Much as I find that previous argument unsatisfying, Hugh Everett III found the Copenhagen interpretation of physics unsatisfying, since it’s impossible for light to be both a particle and a wave simultaneously. And so, my second argument comes from Dr. Everett: the many-worlds interpretation (MWI) of physics. In the MWI, every time a particular action could have multiple outcomes, all of those outcomes take place in separate universes. For instance, anytime my dad and I go to Hamburger Station, it could either be busy or not busy, and therefore it is both, though in separate, unbridgeable realities. When my dad says that Hamburger Station is busier at lunchtime, or that it’s busier at dinnertime, since I cannot access those times in the moment, what he is actually telling me is that in some other reality, Hamburger Station is, indeed, busy, but neither of us can experience that universe. Maybe that’s for the better. Here, we get our Speed Packs quicker.

Back in a less theoretical version of Jim Lowe’s legacy, after eating many, many hamburgers, Andy and Andy, to determine who indeed has the bigger burger belly, turn to an outside judge: my dad. My dad, accepting this solemn duty, rules that both Andys have won. The prize, of course, is a hamburger.

Solution #6

Hamburger Station is always busy.

At the writing of this essay, I admit, I’m afraid Hamburger Station isn’t long for this world. Whereas I knew of six locations, there may have been as many as ten at one point (Jim Lowe never reaching the twenty he predicted). But now there are two. The ones my dad and I went to the most, near Midway Plaza on Britain Road in East Akron and on State Road in Cuyahoga Falls, are both gone. Whenever I’m back in town, we head to Ellet, a neighborhood in Southeast Akron, for our Hamburger Station fix. It doesn’t have a counter to sit at, just booths, like any other fast food joint (the building possibly being a defunct Wendy’s franchise). It does have one saddle stool probably to remind people like me about the excitement we felt sitting on them as kids. But none of the other accouterments are to be found.

Of course, after getting our Speed Packs, my dad and I go through our routine.

Honestly, I wish, on occasion at least, we weren’t able to. Then I wouldn’t have to feat the end of Hamburger Station.

But perhaps I don’t have to worry after all. Perhaps the problem isn’t that there are fewer Hamburger Stations now, or that there are fewer customers.
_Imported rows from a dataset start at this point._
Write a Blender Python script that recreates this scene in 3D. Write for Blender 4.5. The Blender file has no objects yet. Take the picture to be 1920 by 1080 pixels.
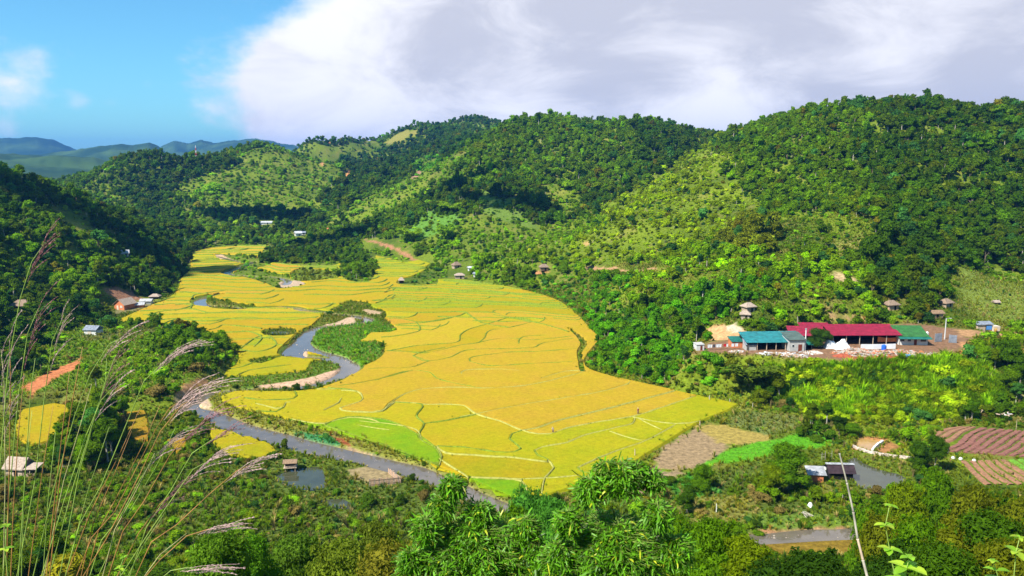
import bpy, bmesh, math, random
import numpy as np
from mathutils import Vector, Matrix
from mathutils.geometry import delaunay_2d_cdt

# ------------------------------------------------------------------ camera, world, sun
F = 1493.0                      # focal length in photograph pixels (1920 wide)
HC = 65.0                       # the viewpoint stands 65 m above the valley floor
PITCH = math.atan(240.0 / F)
CP, SP = math.cos(PITCH), math.sin(PITCH)
scene = bpy.context.scene
col = scene.collection
cam_d = bpy.data.cameras.new('camera')
cam = bpy.data.objects.new('camera', cam_d)
col.objects.link(cam)
cam.location = (0, 0, HC)
cam.rotation_euler = (math.pi / 2 - PITCH, 0, 0)
cam_d.sensor_width = 36.0
cam_d.lens = 36.0 * F / 1920.0
cam_d.clip_start = 0.1
cam_d.clip_end = 30000
scene.camera = cam

SUN_EL = math.radians(49)
SUN_AZ = math.radians(-130)     # compass-like angle from +Y towards +X: the sun stands left and a little behind
sun_dir = Vector((math.sin(SUN_AZ) * math.cos(SUN_EL), math.cos(SUN_AZ) * math.cos(SUN_EL), math.sin(SUN_EL)))
sd = bpy.data.lights.new('sun', 'SUN')
sd.energy = 5.0
sd.angle = math.radians(0.5)
sd.color = (1.0, 0.95, 0.86)
so = bpy.data.objects.new('sun', sd)
so.rotation_euler = sun_dir.to_track_quat('Z', 'Y').to_euler()
col.objects.link(so)

def dirpx(px, py):
    u = (px - 960) / F; v = (540 - py) / F
    return (u, CP + v * SP, -SP + v * CP)

world = bpy.data.worlds.new('World')
scene.world = world
world.use_nodes = True
wn, wl = world.node_tree.nodes, world.node_tree.links
wn.clear()
w_out = wn.new('ShaderNodeOutputWorld')
w_bg = wn.new('ShaderNodeBackground')
wl.new(w_bg.outputs[0], w_out.inputs[0])
sky = wn.new('ShaderNodeTexSky')
sky.sky_type = 'NISHITA'
sky.sun_disc = False
sky.sun_elevation = SUN_EL
sky.sun_rotation = SUN_AZ
sky.altitude = 600
sky.air_density = 1.0
sky.dust_density = 1.0
sky.ozone_density = 1.5
SKY_STRENGTH = 0.08
w_bg.inputs[1].default_value = SKY_STRENGTH

def wmath(op, a, b=None, c=None, clamp=False):
    n = wn.new('ShaderNodeMath'); n.operation = op; n.use_clamp = clamp
    for i, v in enumerate((a, b, c)):
        if v is None: continue
        if isinstance(v, (int, float)): n.inputs[i].default_value = v
        else: wl.new(v, n.inputs[i])
    return n.outputs[0]
def wvec(op, a, b):
    n = wn.new('ShaderNodeVectorMath'); n.operation = op
    for i, v in enumerate((a, b)):
        if isinstance(v, (tuple, list)): n.inputs[i].default_value = v
        else: wl.new(v, n.inputs[i])
    return n
w_tc = wn.new('ShaderNodeTexCoord')
w_dir = w_tc.outputs['Generated']
def wnoise(scale, detail, rough, stretch=2.0, off=(0, 0, 0), dist=0.0):
    m = wn.new('ShaderNodeMapping'); m.inputs['Scale'].default_value = (1, 1, stretch); m.inputs['Location'].default_value = off
    wl.new(w_dir, m.inputs[0])
    n = wn.new('ShaderNodeTexNoise'); n.inputs['Scale'].default_value = scale; n.inputs['Detail'].default_value = detail
    n.inputs['Roughness'].default_value = rough; n.inputs['Distortion'].default_value = dist
    wl.new(m.outputs[0], n.inputs['Vector'])
    return n.outputs[0]
# the cloud bank: soft lobes placed in the sky by direction, broken up by noise
def lobe(px, py, rad_px, amp):
    d = Vector(dirpx(px, py)).normalized()
    dist = wvec('DISTANCE', w_dir, tuple(d)).outputs['Value']
    q = wmath('DIVIDE', dist, rad_px / F)
    q = wmath('MULTIPLY', q, q)
    e = wmath('POWER', 2.718, wmath('MULTIPLY', q, -1.0))
    return wmath('MULTIPLY', e, amp)
def lobes(ls):
    acc = None
    for l in ls:
        v = lobe(*l)
        acc = v if acc is None else wmath('ADD', acc, v)
    return acc
body = lobes([(560, 190, 105, .9), (560, 90, 80, .3), (680, 190, 160, .8), (760, 60, 150, .9), (960, 60, 260, 1.0), (900, 210, 200, .7),
              (1130, 200, 200, .7), (1300, 60, 300, .9), (1650, 50, 300, .9), (1950, 60, 300, .9), (1330, 240, 100, .8), (1480, 190, 110, .5),
              (1750, 160, 150, .8), (1950, 190, 170, .8), (1500, -300, 650, .9), (2500, 100, 600, .9),
              (30, 150, 70, .42), (150, 188, 22, .3), (210, 186, 20, .3), (275, 162, 24, .25), (365, 130, 40, .2), (10, 258, 25, .3), (385, 205, 30, .2),
              (1290, 172, 60, -.75), (1370, 158, 90, -.85), (1460, 142, 90, -.85), (1550, 126, 80, -.8), (1640, 106, 60, -.7), (1400, 150, 260, -.35), (640, 5, 60, -.6), (520, 30, 70, -.4), (1850, -5, 45, -.9), (600, 215, 40, -.25)])
n1 = wnoise(5.5, 8, .6, 2.0, (0, 0, 0), .5)
n2 = wnoise(17, 6, .6, 1.6, (3, 1, 2), .2)
nn = wmath('ADD', wmath('MULTIPLY', wmath('SUBTRACT', n1, .5), .9), wmath('MULTIPLY', wmath('SUBTRACT', n2, .5), .75))
cov = wmath('ADD', body, nn)
cm = wn.new('ShaderNodeMapRange'); cm.interpolation_type = 'SMOOTHSTEP'
cm.inputs['From Min'].default_value = .24; cm.inputs['From Max'].default_value = .82
wl.new(cov, cm.inputs['Value'])
# bright rims, greyer thick parts
thick = lobes([(1000, 60, 170, 1.0), (880, 50, 120, .5), (1250, 60, 230, .9), (1650, 40, 230, .8), (1120, 200, 90, .6), (1880, 130, 120, .7), (700, 130, 120, .2), (1850, 230, 100, .3),
               (1000, 140, 80, -.9), (620, 120, 90, -.4), (1330, 230, 90, -.9), (1700, 130, 90, -.8), (1500, -500, 500, .7), (2700, 60, 600, .6)])
tn = wnoise(6, 9, .62, 2.2, (7, 2, 5), .6)
tk = wmath('ADD', thick, wmath('MULTIPLY', wmath('SUBTRACT', tn, .5), 5.0))
tm = wn.new('ShaderNodeMapRange'); tm.interpolation_type = 'SMOOTHSTEP'
tm.inputs['From Min'].default_value = -.5; tm.inputs['From Max'].default_value = 1.9
wl.new(tk, tm.inputs['Value'])
cmix = wn.new('ShaderNodeMix'); cmix.data_type = 'RGBA'
K = 1.0 / SKY_STRENGTH
cmix.inputs['A'].default_value = (0.56 * K, 0.56 * K, 0.59 * K, 1)
cmix.inputs['B'].default_value = (0.33 * K, 0.34 * K, 0.395 * K, 1)
wl.new(tm.outputs[0], cmix.inputs['Factor'])
tintm = wn.new('ShaderNodeMix'); tintm.data_type = 'RGBA'; tintm.blend_type = 'MULTIPLY'
tintm.inputs['Factor'].default_value = 1.0
wl.new(sky.outputs[0], tintm.inputs['A'])
tintm.inputs['B'].default_value = (0.50, 0.98, 1.15, 1)
wmix = wn.new('ShaderNodeMix'); wmix.data_type = 'RGBA'
wl.new(cm.outputs[0], wmix.inputs['Factor'])
wl.new(tintm.outputs['Result'], wmix.inputs['A'])
wl.new(cmix.outputs['Result'], wmix.inputs['B'])
wl.new(wmix.outputs['Result'], w_bg.inputs[0])

vs = scene.view_settings
scene.display_settings.display_device = 'sRGB'
vs.view_transform = 'Standard'; vs.look = 'None'; vs.exposure = 1.0; vs.gamma = 1.0; vs.use_curve_mapping = False
scene.cycles.max_bounces = 5
scene.cycles.diffuse_bounces = 2
scene.cycles.glossy_bounces = 2
scene.cycles.transmission_bounces = 3
scene.cycles.volume_bounces = 0
scene.cycles.use_denoising = True

# ------------------------------------------------------------------ helpers
rng = np.random.default_rng(7)
random.seed(7)

def hash2(ix, iy, seed):
    n = (ix.astype(np.int64) * 374761393 + iy.astype(np.int64) * 668265263 + seed * 974634777) & 0xffffffff
    n = ((n ^ (n >> 13)) * 1274126177) & 0xffffffff
    n = n ^ (n >> 16)
    return (n & 0xffffff) / float(0xffffff)
def vnoise(x, y, seed=0):
    ix = np.floor(x); iy = np.floor(y)
    fx = x - ix; fy = y - iy
    fx = fx * fx * (3 - 2 * fx); fy = fy * fy * (3 - 2 * fy)
    a = hash2(ix, iy, seed); b = hash2(ix + 1, iy, seed); c = hash2(ix, iy + 1, seed); d = hash2(ix + 1, iy + 1, seed)
    return (a * (1 - fx) + b * fx) * (1 - fy) + (c * (1 - fx) + d * fx) * fy - 0.5
def fbm(x, y, scale, octs=4, seed=0, gain=0.5):
    s = 0; amp = 1; f = 1.0 / scale
    for i in range(octs):
        s = s + amp * vnoise(x * f + 17.3 * i, y * f - 9.1 * i, seed + i)
        amp *= gain; f *= 2.03
    return s
def sstep(a, b, x):
    t = np.clip((x - a) / (b - a), 0, 1)
    return t * t * (3 - 2 * t)

def at(px, py, Y):
    dx, dy, dz = dirpx(px, py)
    s = Y / dy
    return (dx * s, Y, HC + dz * s)
def fl(px, py, z=0.0):
    dx, dy, dz = dirpx(px, py)
    s = (z - HC) / dz
    return (dx * s, dy * s)
def project(x, y, z):
    rz = z - HC
    dep = y * CP - rz * SP
    dep = np.where(dep < .01, .01, dep)
    v = (y * SP + rz * CP) / dep
    return 960 + F * x / dep, 540 - F * v

def in_poly(x, y, poly):
    x = np.asarray(x, float); y = np.asarray(y, float)
    p = np.asarray(poly, float)
    out = np.zeros(x.shape, bool)
    bb = (x >= p[:, 0].min()) & (x <= p[:, 0].max()) & (y >= p[:, 1].min()) & (y <= p[:, 1].max())
    if not bb.any(): return out
    xs, ys = x[bb], y[bb]
    r = np.zeros(xs.shape, bool)
    n = len(p)
    for i in range(n):
        x0, y0 = p[i]; x1, y1 = p[(i + 1) % n]
        if y0 == y1: continue
        c = ((y0 > ys) != (y1 > ys))
        r ^= c & (xs < (x1 - x0) * (ys - y0) / (y1 - y0) + x0)
    out[bb] = r
    return out
def line_dist(x, y, line, R=1e9, width=None, closed=False):
    """distance to a polyline (minus the local half width)"""
    x = np.asarray(x, float); y = np.asarray(y, float)
    p = np.asarray(line, float)
    d = np.full(x.shape, R, float)
    if R < 1e8:
        bb = (x >= p[:, 0].min() - R) & (x <= p[:, 0].max() + R) & (y >= p[:, 1].min() - R) & (y <= p[:, 1].max() + R)
    else:
        bb = np.ones(x.shape, bool)
    if not bb.any(): return d
    xs, ys = x[bb], y[bb]
    dd = d[bb]
    m = len(p)
    for i in range(m if closed else m - 1):
        a = p[i]; b = p[(i + 1) % m]
        ab = b - a; L = (ab ** 2).sum() + 1e-9
        t = np.clip(((xs - a[0]) * ab[0] + (ys - a[1]) * ab[1]) / L, 0, 1)
        q = np.hypot(xs - a[0] - t * ab[0], ys - a[1] - t * ab[1])
        if width is not None:
            q = q - (width[i] * (1 - t) + width[(i + 1) % m] * t)
        dd = np.minimum(dd, q)
    d[bb] = dd
    return d
def poly_sd(x, y, poly, R):
    """signed distance, positive outside, clamped at +-R"""
    d = np.minimum(line_dist(x, y, poly, R, closed=True), R)
    return np.where(in_poly(x, y, poly), -d, d)
def smooth_line(pts, step=1.5, closed=False):
    p = np.asarray(pts, float)
    if closed: p = np.vstack([p[-1:], p, p[:2]])
    else: p = np.vstack([2 * p[0] - p[1], p, 2 * p[-1] - p[-2]])
    out = []
    for i in range(1, len(p) - 2):
        p0, p1, p2, p3 = p[i - 1], p[i], p[i + 1], p[i + 2]
        n = max(1, int(np.hypot(*(p2 - p1)[:2]) / step))
        for k in range(n):
            t = k / n
            out.append(.5 * ((2 * p1) + (-p0 + p2) * t + (2 * p0 - 5 * p1 + 4 * p2 - p3) * t * t + (-p0 + 3 * p1 - 3 * p2 + p3) * t ** 3))
    if not closed: out.append(p[-2])
    return np.array(out)

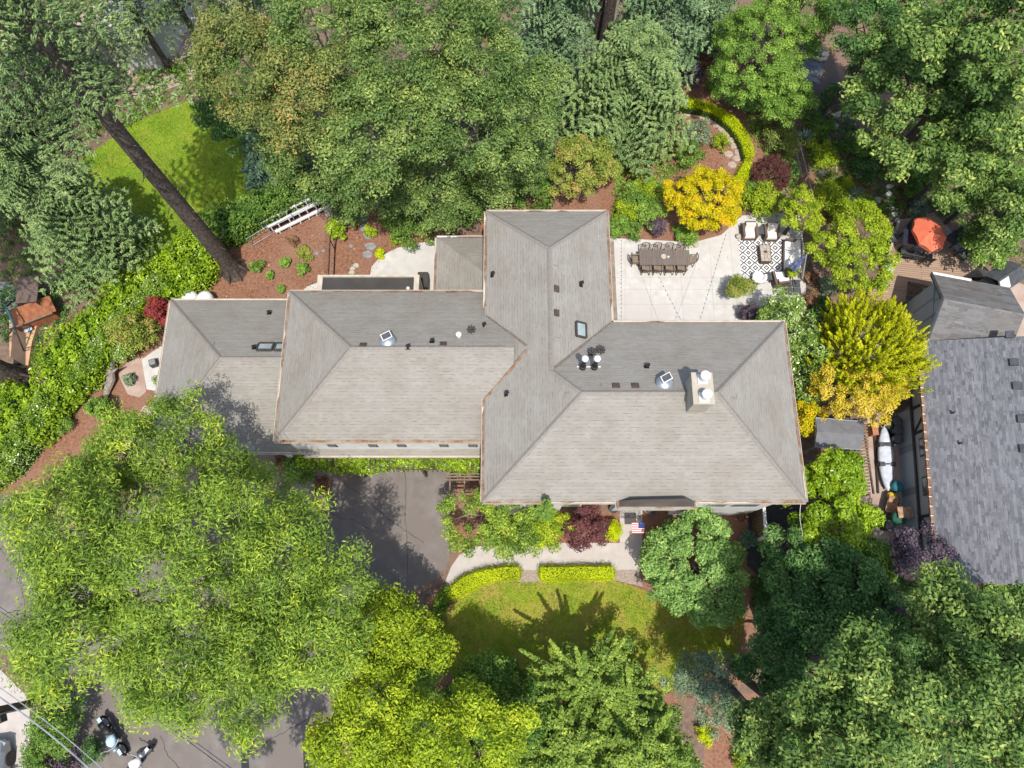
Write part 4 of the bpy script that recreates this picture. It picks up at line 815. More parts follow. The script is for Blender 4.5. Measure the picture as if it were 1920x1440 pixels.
# honey locusts over the driveway
LC = [
 ('locust_tree', 'feathery light green locust filling the left edge', 140, 1000, 125, 10, 2.4),
 ('locust_tree', 'feathery locust reaching toward the west wing roof', 300, 838, 108, 7.5, 2.2),
 ('locust_tree', 'low feathery locust bough mass above the left mulch bed', 215, 900, 92, 6.2, 2.0),
 ('locust_tree', 'feathery locust in the middle of the lower left canopy', 320, 1050, 150, 10.5, 2.6),
 ('locust_tree', 'feathery locust over the street, bottom of the canopy', 165, 1170, 122, 10.5, 2.5),
 ('locust_tree', 'feathery locust whose hanging boughs reach the motorcycles', 345, 1250, 112, 9.5, 2.5),
 ('locust_tree', 'feathery locust beside the driveway opening', 535, 1068, 118, 8.5, 2.3),
 ('locust_tree', 'feathery locust beside the lime trees and driveway end', 610, 1180, 112, 8.5, 2.4),
 ('locust_tree', 'feathery locust over the pavers near the garage', 450, 920, 92, 6.0, 2.0),
 ('locust_tree', 'feathery locust in the lower middle, above the street corner', 480, 1240, 112, 9.0, 2.4),
]
for nm, lb, x, y, r_, z, rz in LC: tree(nm, lb, x, y, r_, z, rz, 'L_locust', r=0.52 if z > 8 else .42, dens=270 if z > 8 else 150, L=0.18, W=0.045, trunk=.17, bark='greybark', irr=.26, nl=14, fill=1.2, show=.95, zmin=-.2, soft=.28)
# ================================================================== SHRUBS AND BORDERS
SB = [  # name, label, px, py, r, h, material, leaf
 ('azalea_bush', 'yellow green azalea at the foot of the pale spruce', 1195, 302, 30, 1.4, 'L_azalea'),
 ('azalea_bush', 'small golden azalea left of the golden maple', 1265, 270, 22, 1.1, 'L_azalea'),
 ('azalea_bush', 'small ochre bush right of the rhododendron', 1225, 290, 18, .9, 'L_azalea'),
 ('leafy_bush', 'blue green bush inside the curved hedge', 1305, 250, 30, 1.2, 'L_grey'),
 ('leafy_bush', 'green bush inside the curved hedge, nearer the golden maple', 1290, 292, 26, 1.2, 'L_mid'),
 ('leafy_bush', 'lime bush along the flagstones inside the curve', 1352, 268, 18, .8, 'L_lime'),
 ('leafy_bush', 'bright green bush in the bed above the dining table', 1185, 372, 32, 1.6, 'L_bright'),
 ('leafy_bush', 'lime tinted bush next to the golden maple trunk', 1215, 362, 26, 1.5, 'L_lime'),
 ('leafy_bush', 'low green bush at the patio corner of the wing', 1160, 425, 22, 1.0, 'L_bright'),
 ('leafy_bush', 'low green bush directly above the dining table', 1188, 432, 18, .8, 'L_mid'),
 ('leafy_bush', 'spreading low green bush under the golden maple', 1285, 440, 24, .8, 'L_bright'),
 ('leafy_bush', 'low olive bush in the mulch right of the curved hedge', 1432, 232, 18, .8, 'L_olive'),
 ('leafy_bush', 'green bush between the dark dome and the armchairs', 1412, 362, 26, 1.3, 'L_bright'),
 ('leafy_bush', 'feathery green bush under the glossy tree by the pond', 1462, 150, 26, 1.2, 'L_fresh'),
 ('leafy_bush', 'dark bush on the shaded path below the pond', 1560, 178, 24, .9, 'L_darkshade'),
 ('leafy_bush', 'dark bush right of the spiky blue plant', 1540, 238, 22, .9, 'L_mid'),
 ('leafy_bush', 'yellow green bush below the peach striped plant', 1590, 345, 18, .7, 'L_lime'),
 ('leafy_bush', 'grey green bush below the cream striped plant', 1600, 372, 20, .8, 'L_grey'),
 ('leafy_bush', 'dark bush between the round bushes and the broad tree', 1672, 300, 22, .9, 'L_darkshade'),
 ('leafy_bush', 'mid green bush right of the rusty grass tuft', 1712, 360, 20, .9, 'L_mid'),
 ('leafy_bush', 'dark bush in deep shade right of the stepping stones', 1735, 290, 26, 1.1, 'L_darkshade'),
 ('leafy_bush', 'green bush at the top edge left of the shaded tree', 1570, 20, 30, 1.3, 'L_mid'),
 ('leafy_bush', 'ochre bush between the spruce and the rhododendron', 1150, 315, 20, 1.0, 'L_azalea'),
 ('leafy_bush', 'large bright bush filling the bed left of the golden maple', 1212, 398, 34, 1.5, 'L_bright'),
 ('leafy_bush', 'lime topped bush at the wing corner of the bed', 1170, 398, 24, 1.3, 'L_lime'),
 ('purple_bush', 'dark purple bush above the dining table', 1232, 425, 20, 1.0, 'L_plum'),
 ('purple_bush', 'dark plum bush above the curved hedge', 1292, 142, 28, 1.4, 'L_plum'),
 ('purple_bush', 'black leaved bush at the patio edge by the east gable', 1405, 588, 17, 1.6, 'L_plum'),
 ('leafy_bush', 'bright lime bush right of the curved hedge top', 1390, 172, 44, 1.8, 'L_fresh'),
 ('leafy_bush', 'green bush between the purple bush and the lime bush', 1345, 160, 22, 1.1, 'L_mid'),
 ('leafy_bush', 'rusty twiggy bush at the top of the mulch', 1330, 110, 26, .8, 'L_rust'),
 ('leafy_bush', 'olive green bush right of the curved hedge', 1470, 262, 36, 1.6, 'L_olive'),
 ('leafy_bush', 'yellow tipped bush beside the fence rail', 1452, 205, 22, 1.0, 'L_azalea'),
 ('leafy_bush', 'soft green bush above the olive bush', 1490, 190, 22, 1.0, 'L_bright'),
 ('leafy_bush', 'green sliver of bush right of the dark dome', 1488, 322, 12, .8, 'L_fresh'),
 ('leafy_bush', 'lime bush between fence and striped plants', 1542, 290, 26, .9, 'L_lime'),
 ('round_bush', 'clipped round green bush, upper left of the garden path pair', 1603, 268, 22, 1.1, 'L_mid'),
 ('round_bush', 'clipped round green bush, lower right of the garden path pair', 1636, 280, 22, 1.1, 'L_bright'),
 ('round_bush', 'round green bush beside the path, left of the shaded one', 1716, 318, 20, 1.1, 'L_bright'),
 ('round_bush', 'round shaded green bush beside the path', 1746, 342, 22, 1.1, 'L_mid'),
 ('round_bush', 'shaded bush behind the orange parasol', 1770, 385, 24, 1.2, 'L_mid'),
 ('leafy_bush', 'grey green bush above the orange parasol', 1722, 395, 20, .9, 'L_grey'),
 ('leafy_bush', 'dark fern clump between the round bushes', 1618, 318, 26, .7, 'L_darkshade'),
 ('leafy_bush', 'lime bush right of the fence, above the deck', 1560, 372, 36, 1.6, 'L_lime'),
 ('leafy_bush', 'green bush left of the stepping stones', 1612, 378, 20, .8, 'L_bright'),
 ('leafy_bush', 'rusty dry bush at the right edge of the patio', 1518, 520, 15, .8, 'L_rust'),
 ('leafy_bush', 'rusty bush below the cantilever parasol', 1520, 560, 18, .8, 'L_rust'),
 ('leafy_bush', 'blue green bush under the lime tree by the deck', 1552, 538, 18, 1.1, 'L_grey'),
 ('leafy_bush', 'dark bush between the patio and the gold cypress', 1545, 580, 22, 1.2, 'L_darkshade'),
 ('small_bush', 'small green bush in the mulch, upper of the middle pair', 534, 492, 10, .6, 'L_bright'),
 ('small_bush', 'small green bush in the mulch, right of the middle pair', 567, 503, 12, .7, 'L_bright'),
 ('small_bush', 'small green bush in the mulch, lower left', 505, 516, 8, .5, 'L_bright'),
 ('small_bush', 'small green bush in the mulch, nearest the west roof', 528, 541, 8, .4, 'L_bright'),
 ('small_bush', 'rusty bush below the timber steps', 549, 452, 11, .6, 'L_rust'),
 ('small_bush', 'small shaded bush by the bare trunk', 482, 500, 13, .7, 'L_mid'),
 ('small_bush', 'thin yellow green weeds in the mulch', 572, 474, 16, .3, 'L_azalea'),
 ('small_bush', 'small yellow green ball at the terrace edge', 712, 476, 9, .6, 'L_box'),
 ('leafy_bush', 'bright green bush at the end of the black fence', 632, 430, 20, 1.4, 'L_laurel'),
 ('small_bush', 'lime bush between slate steps and maple', 694, 435, 12, .7, 'L_lime'),
 ('small_bush', 'yellow green bush at the left end of the terrace', 745, 448, 14, .8, 'L_lime'),
 ('hydrangea_bush', 'yellow green bush by the west wing corner', 256, 624, 40, 2.6, 'L_azalea'),
 ('hydrangea_bush', 'blue flowered hydrangea below the yellow green bush', 234, 655, 28, 1.7, 'L_gloss'),
 ('red_maple', 'small crimson maple at the west wing corner', 303, 586, 22, 2.6, 'L_brick'),
 ('round_bush', 'clipped lime ball in the mulch below the left hedge', 143, 742, 19, 1.3, 'L_laurel'),
 ('small_bush', 'green bush beside the lime ball, under the locusts', 185, 765, 22, 1.6, 'L_bright'),
 ('small_bush', 'low green bush at the mulch edge under the locusts', 118, 795, 20, .9, 'L_bright'),
 ('small_bush', 'white flowered bush on the small west patio', 305, 715, 16, .8, 'L_gloss'),
 ('small_bush', 'pale variegated bush in the west path bed', 242, 712, 12, .6, 'L_grey'),
 ('leafy_bush', 'green bush at the left end of the ivy roof', 565, 880, 30, 2.6, 'L_bright'),
 ('flower_bush', 'pink flowered bush beside the driveway', 605, 912, 20, .9, 'L_rust'),
 ('flower_bush', 'reddish bush under the locust near the downpipe', 530, 862, 18, .9, 'L_rust'),
 ('street_bush', 'lime bush at the street corner beside the pole', 78, 1298, 24, 1.7, 'L_laurel'),
 ('street_bush', 'dark round clipped tree at the street corner', 112, 1352, 48, 3.2, 'L_mid'),
 ('street_bush', 'dark hedge bush under the power lines', 88, 1412, 38, 2.6, 'L_mid'),
 ('street_bush', 'dark purple bush at the bottom edge under the power lines', 122, 1430, 34, 1.6, 'L_plum'),
 ('street_bush', 'small dark bush beside the motorcycles', 175, 1410, 22, 1.0, 'L_darkshade'),
 ('leafy_bush', 'bright bush in the passage beside the round tree', 1392, 1245, 22, 1.3, 'L_mid'),
 ('leafy_bush', 'teal tinted bush right of the round tree', 1402, 1010, 16, 1.2, 'L_deodar'),
 ('leafy_bush', 'rusty shrub against the front wall corner', 1392, 958, 16, .7, 'L_rust'),
 ('box_ball', 'small golden bush at the bottom edge, beside the pale gap', 1322, 1375, 20, .8, 'L_box'),
 ('leafy_bush', 'lime bush beside the pale gap at the bottom', 1400, 1430, 26, .9, 'L_lime'),
 ('leafy_bush', 'deep green bush below the left lawn corner', 860, 1315, 40, 2.0, 'L_mid'),
 ('leafy_bush', 'dark green bush under the spiky tree, left side', 950, 1290, 45, 2.2, 'L_darkshade'),
 ('leafy_bush', 'dark green bush under the spiky tree, right side', 1195, 1320, 45, 2.0, 'L_darkshade'),
 ('leafy_bush', 'bright grassy bush under the corner of the blue grey roof', 1880, 1102, 34, .6, 'L_laurel'),
]
for nm, lb, x, y, r_, h, m in SB:
    k = r_*S(x, y, 0); shrub(nm, lb, x, y, r_, h, m, 'plant' if k < .4 else 'bush', r=max(.12, min(.36, k*.42)), L=.085 if k < .6 else .11, W=.045 if k < .6 else .055, dens=95 if k < .6 else 120)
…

Instead, the problem is that I’m approaching time the wrong way. According to Massachusetts Institute of Technology physicist Max Tegmark, time is an illusion brought on by perception, not something fundamental to the universe:

“We can portray our reality as either a three-dimensional place where stuff happens over time, or as a four-dimensional place where nothing happens – and if it really is the second picture, then change really is an illusion, because there’s nothing that’s changing; it’s all just there – past, present, future.

“So life is like a movie, and space-time is like the DVD [. . .] There’s nothing about the DVD itself that is changing in any way, even though there’s all this drama unfolding in the movie.”

If Professor Tegmark is right, then we have found the solution to the thought problem. To celebrate I propose a shindig that will require almost nothing of the partiers, because, having been there before, my attendance is already guaranteed – and my dad will be there, and my mom will be there, and my sister, Stefanie, will be there, and the not-brothers John Schloman and Scott Schulman, will be there, and Jim Lowe will definitely be there, as will the other Andy, and even if you’ve never been, as long as you plan to go sometime in the future, then you will be there, too. And when we meet, finally, we will meet at the time when Hamburger Station is busy.